═════ Input for this task ═════
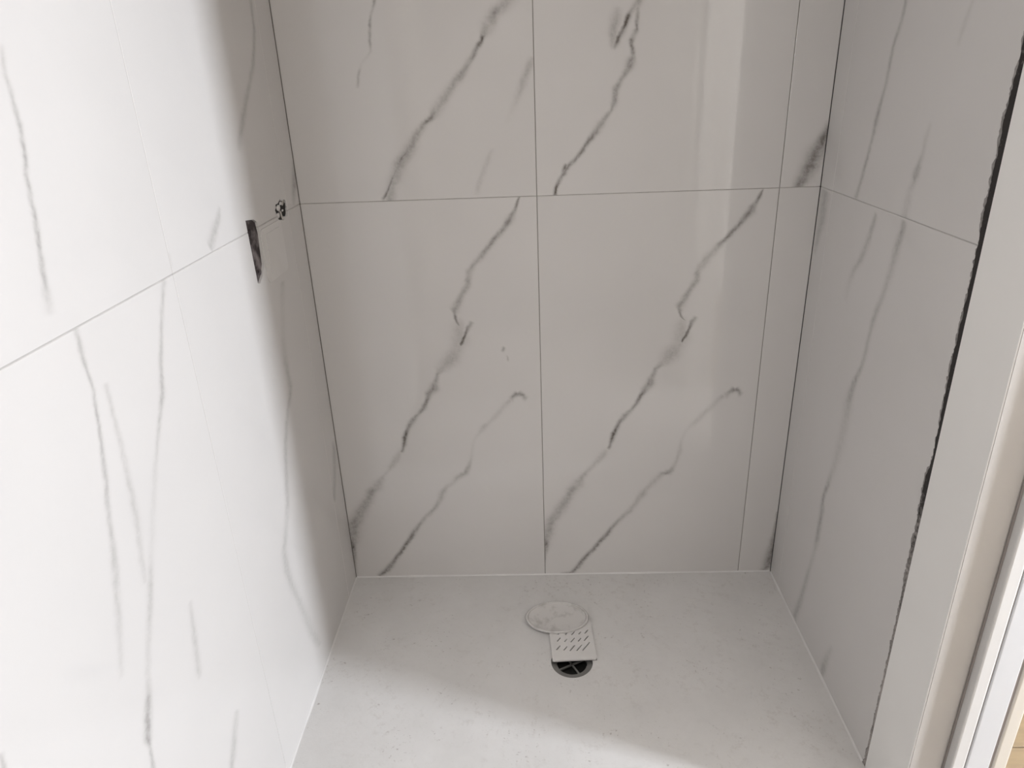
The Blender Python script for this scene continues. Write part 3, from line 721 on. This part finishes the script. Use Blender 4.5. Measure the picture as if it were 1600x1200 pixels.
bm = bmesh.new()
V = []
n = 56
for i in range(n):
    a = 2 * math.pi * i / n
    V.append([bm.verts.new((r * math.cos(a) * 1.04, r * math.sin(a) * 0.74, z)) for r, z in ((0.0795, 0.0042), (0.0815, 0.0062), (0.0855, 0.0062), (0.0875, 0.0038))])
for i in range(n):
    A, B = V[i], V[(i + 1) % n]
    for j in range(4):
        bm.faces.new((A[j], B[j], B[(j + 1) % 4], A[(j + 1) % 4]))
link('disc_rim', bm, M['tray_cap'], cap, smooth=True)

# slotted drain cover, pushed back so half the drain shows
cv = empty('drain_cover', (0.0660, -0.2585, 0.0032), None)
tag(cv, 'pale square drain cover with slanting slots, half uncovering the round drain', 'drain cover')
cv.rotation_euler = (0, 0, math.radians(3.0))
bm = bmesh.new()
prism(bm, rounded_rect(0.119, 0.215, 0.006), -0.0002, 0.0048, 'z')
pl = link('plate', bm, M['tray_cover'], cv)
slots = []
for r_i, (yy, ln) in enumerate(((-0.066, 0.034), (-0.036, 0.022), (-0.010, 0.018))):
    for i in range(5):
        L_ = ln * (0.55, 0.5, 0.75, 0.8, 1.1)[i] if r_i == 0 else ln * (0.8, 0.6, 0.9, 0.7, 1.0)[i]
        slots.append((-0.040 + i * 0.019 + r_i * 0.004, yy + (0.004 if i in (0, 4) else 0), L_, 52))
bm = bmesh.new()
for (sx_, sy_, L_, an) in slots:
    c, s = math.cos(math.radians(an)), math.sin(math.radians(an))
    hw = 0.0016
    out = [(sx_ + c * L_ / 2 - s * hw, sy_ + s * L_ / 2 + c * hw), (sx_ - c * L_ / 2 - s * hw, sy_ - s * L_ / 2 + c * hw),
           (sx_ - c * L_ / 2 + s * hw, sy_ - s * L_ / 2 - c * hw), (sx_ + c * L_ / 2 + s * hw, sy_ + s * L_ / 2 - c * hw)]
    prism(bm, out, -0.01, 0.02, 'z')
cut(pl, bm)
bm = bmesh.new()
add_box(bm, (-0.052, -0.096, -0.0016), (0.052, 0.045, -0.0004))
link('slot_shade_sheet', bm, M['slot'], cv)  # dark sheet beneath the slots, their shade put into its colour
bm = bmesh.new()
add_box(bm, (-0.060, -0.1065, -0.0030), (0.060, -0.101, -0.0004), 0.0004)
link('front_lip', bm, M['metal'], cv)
═════
═════ Input for this task ═════
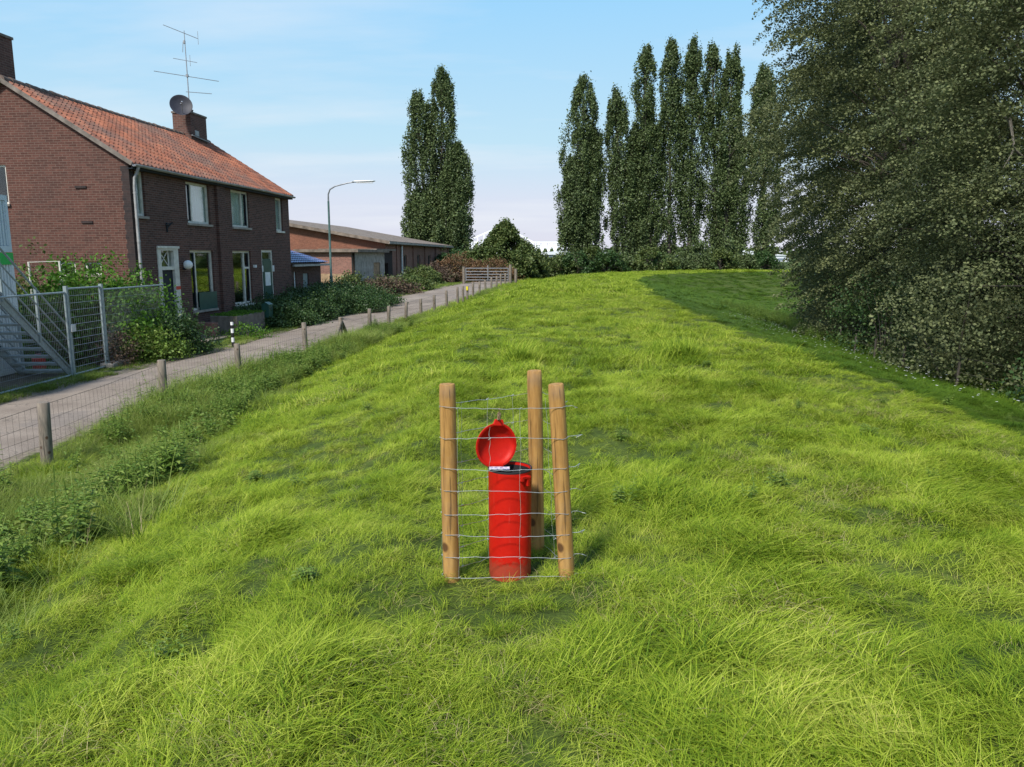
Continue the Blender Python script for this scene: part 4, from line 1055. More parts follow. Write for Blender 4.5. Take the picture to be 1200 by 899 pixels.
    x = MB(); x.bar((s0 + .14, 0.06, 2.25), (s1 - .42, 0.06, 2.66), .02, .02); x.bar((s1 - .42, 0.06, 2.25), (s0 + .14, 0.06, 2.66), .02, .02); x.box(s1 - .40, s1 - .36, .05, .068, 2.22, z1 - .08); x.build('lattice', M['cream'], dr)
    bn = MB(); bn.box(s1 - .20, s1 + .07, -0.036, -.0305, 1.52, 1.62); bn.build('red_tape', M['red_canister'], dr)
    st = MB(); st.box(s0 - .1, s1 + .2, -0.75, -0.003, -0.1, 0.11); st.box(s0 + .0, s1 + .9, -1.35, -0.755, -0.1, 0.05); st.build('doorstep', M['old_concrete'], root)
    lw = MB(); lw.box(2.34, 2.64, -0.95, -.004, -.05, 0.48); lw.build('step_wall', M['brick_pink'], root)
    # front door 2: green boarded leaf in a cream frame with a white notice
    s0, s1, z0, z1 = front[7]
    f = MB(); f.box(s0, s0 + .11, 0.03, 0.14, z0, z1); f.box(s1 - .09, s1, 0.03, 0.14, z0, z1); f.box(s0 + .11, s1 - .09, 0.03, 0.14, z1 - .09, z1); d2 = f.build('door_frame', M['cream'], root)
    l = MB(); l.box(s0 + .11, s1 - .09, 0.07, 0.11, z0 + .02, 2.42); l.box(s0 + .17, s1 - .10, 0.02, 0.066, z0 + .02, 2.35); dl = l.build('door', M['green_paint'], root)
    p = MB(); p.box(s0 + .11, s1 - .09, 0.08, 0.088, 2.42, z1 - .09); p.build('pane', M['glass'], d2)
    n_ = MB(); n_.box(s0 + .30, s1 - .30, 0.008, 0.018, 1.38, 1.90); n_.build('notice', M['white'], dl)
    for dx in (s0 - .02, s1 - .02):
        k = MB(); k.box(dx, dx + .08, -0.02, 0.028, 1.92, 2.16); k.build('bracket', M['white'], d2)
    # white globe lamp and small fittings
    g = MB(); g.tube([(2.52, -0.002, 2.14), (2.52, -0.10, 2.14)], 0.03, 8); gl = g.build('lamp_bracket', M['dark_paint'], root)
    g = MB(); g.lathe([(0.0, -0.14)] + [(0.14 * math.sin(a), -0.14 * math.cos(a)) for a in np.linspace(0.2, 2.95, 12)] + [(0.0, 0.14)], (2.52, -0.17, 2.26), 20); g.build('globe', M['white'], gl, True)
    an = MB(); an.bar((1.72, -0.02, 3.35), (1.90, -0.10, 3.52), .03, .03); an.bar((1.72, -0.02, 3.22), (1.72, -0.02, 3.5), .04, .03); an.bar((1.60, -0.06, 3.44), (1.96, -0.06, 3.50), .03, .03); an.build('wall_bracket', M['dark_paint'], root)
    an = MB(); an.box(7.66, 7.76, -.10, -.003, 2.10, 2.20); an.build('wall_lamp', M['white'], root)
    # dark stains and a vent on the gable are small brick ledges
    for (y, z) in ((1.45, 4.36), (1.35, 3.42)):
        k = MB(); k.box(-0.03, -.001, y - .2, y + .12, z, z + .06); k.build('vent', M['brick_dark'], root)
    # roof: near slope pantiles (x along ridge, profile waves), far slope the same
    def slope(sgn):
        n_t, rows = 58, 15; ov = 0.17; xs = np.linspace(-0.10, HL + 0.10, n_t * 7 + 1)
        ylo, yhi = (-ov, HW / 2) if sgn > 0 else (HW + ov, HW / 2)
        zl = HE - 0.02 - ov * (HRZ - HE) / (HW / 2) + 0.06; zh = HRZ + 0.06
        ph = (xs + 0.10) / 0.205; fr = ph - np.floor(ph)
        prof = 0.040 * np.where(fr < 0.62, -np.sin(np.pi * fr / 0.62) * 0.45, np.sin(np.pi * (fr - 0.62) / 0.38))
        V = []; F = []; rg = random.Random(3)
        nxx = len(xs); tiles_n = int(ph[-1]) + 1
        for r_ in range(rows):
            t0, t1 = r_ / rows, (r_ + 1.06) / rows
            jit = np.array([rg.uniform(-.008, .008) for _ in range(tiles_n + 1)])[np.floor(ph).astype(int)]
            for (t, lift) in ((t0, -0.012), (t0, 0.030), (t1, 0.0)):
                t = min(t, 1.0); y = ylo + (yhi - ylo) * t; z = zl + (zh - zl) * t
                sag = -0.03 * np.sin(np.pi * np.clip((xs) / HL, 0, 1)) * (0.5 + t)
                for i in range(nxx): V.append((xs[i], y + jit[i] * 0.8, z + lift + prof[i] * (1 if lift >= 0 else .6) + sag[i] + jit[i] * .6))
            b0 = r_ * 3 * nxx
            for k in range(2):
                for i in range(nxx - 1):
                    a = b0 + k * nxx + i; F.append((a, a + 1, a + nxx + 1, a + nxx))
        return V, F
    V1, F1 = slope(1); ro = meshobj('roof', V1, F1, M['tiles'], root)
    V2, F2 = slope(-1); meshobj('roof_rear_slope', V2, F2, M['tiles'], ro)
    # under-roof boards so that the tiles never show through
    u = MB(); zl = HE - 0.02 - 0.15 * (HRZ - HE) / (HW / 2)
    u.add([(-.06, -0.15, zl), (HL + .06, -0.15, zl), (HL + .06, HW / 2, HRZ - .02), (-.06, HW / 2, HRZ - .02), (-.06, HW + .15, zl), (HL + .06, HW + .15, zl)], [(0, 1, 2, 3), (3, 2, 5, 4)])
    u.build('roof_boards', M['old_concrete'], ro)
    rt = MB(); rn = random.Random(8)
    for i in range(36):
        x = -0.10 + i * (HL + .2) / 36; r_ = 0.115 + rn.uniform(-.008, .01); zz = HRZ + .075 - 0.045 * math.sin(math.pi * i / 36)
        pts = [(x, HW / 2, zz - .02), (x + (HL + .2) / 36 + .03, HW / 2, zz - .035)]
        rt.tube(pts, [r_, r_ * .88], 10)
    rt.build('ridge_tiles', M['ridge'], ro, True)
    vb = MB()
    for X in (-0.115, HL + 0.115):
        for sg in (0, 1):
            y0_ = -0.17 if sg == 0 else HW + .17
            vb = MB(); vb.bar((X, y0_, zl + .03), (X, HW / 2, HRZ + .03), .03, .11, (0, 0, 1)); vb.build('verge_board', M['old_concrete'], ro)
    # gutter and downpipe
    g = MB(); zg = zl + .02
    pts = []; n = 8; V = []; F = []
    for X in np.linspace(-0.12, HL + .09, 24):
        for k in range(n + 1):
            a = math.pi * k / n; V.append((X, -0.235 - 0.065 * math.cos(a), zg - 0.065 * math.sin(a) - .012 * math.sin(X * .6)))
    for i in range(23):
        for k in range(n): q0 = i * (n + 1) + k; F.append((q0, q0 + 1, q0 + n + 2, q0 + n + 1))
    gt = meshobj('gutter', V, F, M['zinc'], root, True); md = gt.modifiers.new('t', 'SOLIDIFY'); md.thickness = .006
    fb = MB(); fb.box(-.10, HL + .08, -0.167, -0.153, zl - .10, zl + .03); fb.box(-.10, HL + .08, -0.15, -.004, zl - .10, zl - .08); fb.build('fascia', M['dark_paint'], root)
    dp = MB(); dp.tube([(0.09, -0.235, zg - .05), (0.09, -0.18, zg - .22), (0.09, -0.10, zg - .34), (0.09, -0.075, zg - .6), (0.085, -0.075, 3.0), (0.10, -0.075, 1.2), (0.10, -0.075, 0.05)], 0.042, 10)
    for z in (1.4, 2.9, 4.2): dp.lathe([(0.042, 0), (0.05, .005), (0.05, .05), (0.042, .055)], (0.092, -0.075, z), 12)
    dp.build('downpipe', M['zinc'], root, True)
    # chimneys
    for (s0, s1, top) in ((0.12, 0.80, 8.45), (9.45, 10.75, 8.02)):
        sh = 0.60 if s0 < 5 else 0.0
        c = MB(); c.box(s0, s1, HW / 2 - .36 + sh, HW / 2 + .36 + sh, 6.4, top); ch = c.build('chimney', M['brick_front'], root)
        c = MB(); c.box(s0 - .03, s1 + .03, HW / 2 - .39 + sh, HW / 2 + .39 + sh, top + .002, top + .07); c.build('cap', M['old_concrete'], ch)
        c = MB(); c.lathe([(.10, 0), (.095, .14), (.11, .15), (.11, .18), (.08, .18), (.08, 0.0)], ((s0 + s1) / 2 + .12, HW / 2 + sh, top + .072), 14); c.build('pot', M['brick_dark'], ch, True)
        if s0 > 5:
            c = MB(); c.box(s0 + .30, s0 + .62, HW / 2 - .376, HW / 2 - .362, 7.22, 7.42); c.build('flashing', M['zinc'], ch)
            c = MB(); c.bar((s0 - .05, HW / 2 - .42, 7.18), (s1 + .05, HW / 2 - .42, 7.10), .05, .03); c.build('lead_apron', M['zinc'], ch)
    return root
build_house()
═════
═════ Input for this task ═════
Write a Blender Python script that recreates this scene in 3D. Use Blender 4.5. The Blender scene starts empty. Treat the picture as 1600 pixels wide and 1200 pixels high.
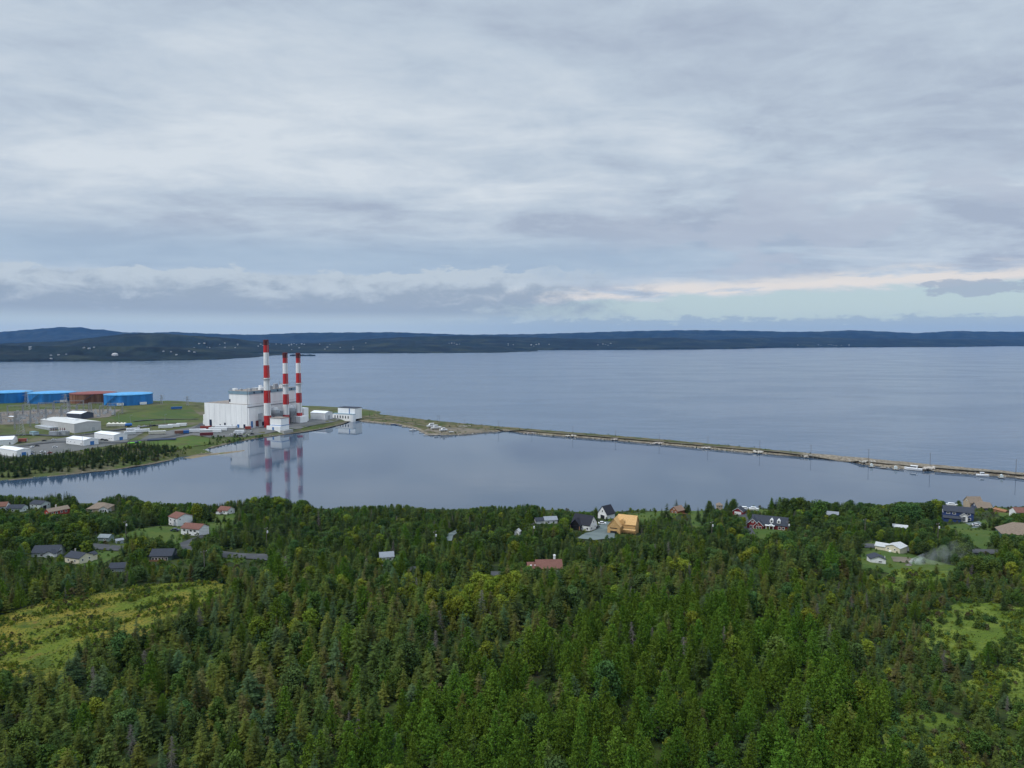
═════
▸ **Given instruction**
Extract and reproduce exactly the lines opening with the line containing "The Blender Python script for this scene continues." and closing with the line containing "link('disc_rim', bm, M['tray_cap'], cap, smooth=True)", inclusive.

▸ **Final answer**
The Blender Python script for this scene continues. Write part 3, from line 721 on. This part finishes the script. Use Blender 4.5. Measure the picture as if it were 1600x1200 pixels.
bm = bmesh.new()
V = []
n = 56
for i in range(n):
    a = 2 * math.pi * i / n
    V.append([bm.verts.new((r * math.cos(a) * 1.04, r * math.sin(a) * 0.74, z)) for r, z in ((0.0795, 0.0042), (0.0815, 0.0062), (0.0855, 0.0062), (0.0875, 0.0038))])
for i in range(n):
    A, B = V[i], V[(i + 1) % n]
    for j in range(4):
        bm.faces.new((A[j], B[j], B[(j + 1) % 4], A[(j + 1) % 4]))
link('disc_rim', bm, M['tray_cap'], cap, smooth=True)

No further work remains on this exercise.